Finally, the collection ends with Gillespie's "Ethice Subponitur? The Imaginative Syllogism and the Idea of the Poetic." As the references in the introduction make clear, Gillespie's work on secular literature (as distinct from his work on devotional material, for which he is perhaps more widely known) is deeply influential on the project as a whole, and all three editors studied at Oxford where Gillespie is the J. R. R. Tolkien Professor of English Literature and Language, so it seems fitting that he be given the last word. In this essay, Gillespie returns to his earlier work--derived from readings of the accessus, those introductions to literary texts--that placed poetry under the umbrella of ethical philosophy. Here, drawing on concepts and terminology originally found in Arabic commentaries on Aristotle's Poetics and from there distributed throughout the Latin philosophical tradition, Gillespie focuses on poetry's capacity to stimulate the imagination, to produce visions and emotions that are amoral and pre-ethical in their nature; in short, Gillespie finds that the Arabic commentary tradition has long known that poetry serves its own ends.

I have spent the most time on the first and last essays in this collection because they each, in their own way, challenge the presuppositions of the collection as a whole. Gillespie affirms what concerns Marenbon: the poetic will always exceed philosophy's attempt to contain it. At the end of this collection, though, we understand that as the good news. As Gillespie discusses, and as the other essays show, the poetic can be used for philosophical ends, but it will always do more as well; it will always produce further exploration, or in the terms of this collection, further experimentation. The essays contained in this collection provide rich accounts of their individual concerns; each one provides important and useful insights into, say, Piers Plowman or the Roman de la Rose, but each one also shows that more can be said, that the "thought experiment" continues and is fully capable of catalyzing more material. Far from exhausting its topic, Medieval Thought Experiments shows us that more can be done with "thought experiments," that the relationship between medieval literature and medieval philosophy is a productive area that continues to produce compelling work.

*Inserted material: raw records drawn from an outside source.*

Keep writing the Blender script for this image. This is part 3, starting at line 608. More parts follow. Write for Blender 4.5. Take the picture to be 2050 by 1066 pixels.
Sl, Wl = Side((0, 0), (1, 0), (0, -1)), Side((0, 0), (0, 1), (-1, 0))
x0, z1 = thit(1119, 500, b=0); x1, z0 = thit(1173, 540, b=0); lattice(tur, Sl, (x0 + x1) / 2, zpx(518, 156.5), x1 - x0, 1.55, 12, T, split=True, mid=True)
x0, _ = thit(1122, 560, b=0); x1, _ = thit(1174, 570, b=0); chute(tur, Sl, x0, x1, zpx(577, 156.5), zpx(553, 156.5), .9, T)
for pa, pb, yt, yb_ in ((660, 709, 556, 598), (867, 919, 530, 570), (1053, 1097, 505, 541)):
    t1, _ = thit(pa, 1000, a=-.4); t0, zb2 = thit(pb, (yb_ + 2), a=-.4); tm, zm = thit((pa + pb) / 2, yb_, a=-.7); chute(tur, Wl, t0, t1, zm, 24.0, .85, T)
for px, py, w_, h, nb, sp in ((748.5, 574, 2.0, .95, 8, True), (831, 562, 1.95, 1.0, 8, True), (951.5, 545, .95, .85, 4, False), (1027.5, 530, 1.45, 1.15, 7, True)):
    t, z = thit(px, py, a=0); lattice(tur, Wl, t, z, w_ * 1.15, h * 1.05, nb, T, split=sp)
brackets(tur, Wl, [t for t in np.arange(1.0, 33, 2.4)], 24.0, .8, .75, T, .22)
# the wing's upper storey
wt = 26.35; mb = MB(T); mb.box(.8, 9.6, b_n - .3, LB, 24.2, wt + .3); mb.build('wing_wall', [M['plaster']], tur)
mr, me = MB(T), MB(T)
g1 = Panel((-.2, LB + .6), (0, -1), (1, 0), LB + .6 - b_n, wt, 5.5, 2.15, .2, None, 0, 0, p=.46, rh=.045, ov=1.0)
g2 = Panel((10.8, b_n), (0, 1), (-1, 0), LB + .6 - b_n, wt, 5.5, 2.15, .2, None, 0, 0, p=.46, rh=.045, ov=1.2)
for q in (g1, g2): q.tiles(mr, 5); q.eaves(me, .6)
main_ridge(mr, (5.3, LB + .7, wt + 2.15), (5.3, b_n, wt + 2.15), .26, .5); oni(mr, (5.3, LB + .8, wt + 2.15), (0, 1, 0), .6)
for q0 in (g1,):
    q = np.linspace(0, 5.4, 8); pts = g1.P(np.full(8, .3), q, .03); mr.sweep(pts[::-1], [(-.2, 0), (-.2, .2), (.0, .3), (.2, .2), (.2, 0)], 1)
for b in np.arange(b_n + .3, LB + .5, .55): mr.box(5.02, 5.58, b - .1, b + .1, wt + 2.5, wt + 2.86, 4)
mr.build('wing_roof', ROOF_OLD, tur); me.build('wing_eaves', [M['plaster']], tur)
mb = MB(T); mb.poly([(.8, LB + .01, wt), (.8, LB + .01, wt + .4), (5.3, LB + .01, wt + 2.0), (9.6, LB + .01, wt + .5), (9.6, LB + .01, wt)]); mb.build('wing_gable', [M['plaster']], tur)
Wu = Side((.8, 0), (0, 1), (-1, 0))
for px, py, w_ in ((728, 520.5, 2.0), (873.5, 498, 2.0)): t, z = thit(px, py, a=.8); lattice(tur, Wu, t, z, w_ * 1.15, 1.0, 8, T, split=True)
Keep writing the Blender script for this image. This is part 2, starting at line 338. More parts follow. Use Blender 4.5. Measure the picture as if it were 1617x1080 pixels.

And it is under that strength that I will register a small final quibble. The "European" of the title not only applies to its contents but also to its contributors. While some of the writers have now ended up in the United States, this work is largely a product of scholars working in England and the continent. There are a great number of American scholars, however, who work on the intersection of medieval literature and medieval philosophy: Andrew Cole, Jessica Rosenfeld, Kellie Robertson, and Vance Smith in English, to name only the most obvious ones; Sarah Kay, though Oxford-trained, would be the most prominent figure in French. I mention this because these American critics also tend to engage in the modern continental philosophy at the same time as medieval thought; that combination of medieval literature, medieval philosophy, and modern continental philosophy could have been an interesting addition to this volume, especially given the prominence of the "thought experiment" for the analytic philosophical tradition. This collection does not ignore the modern continental tradition altogether (the essays by Southerden, Knox, and Reeve explicitly engage with it to differing extents), but a more robust treatment could have been salutary. Of course, that could also be the work of a future collection, one inspired by the excellent essays found here.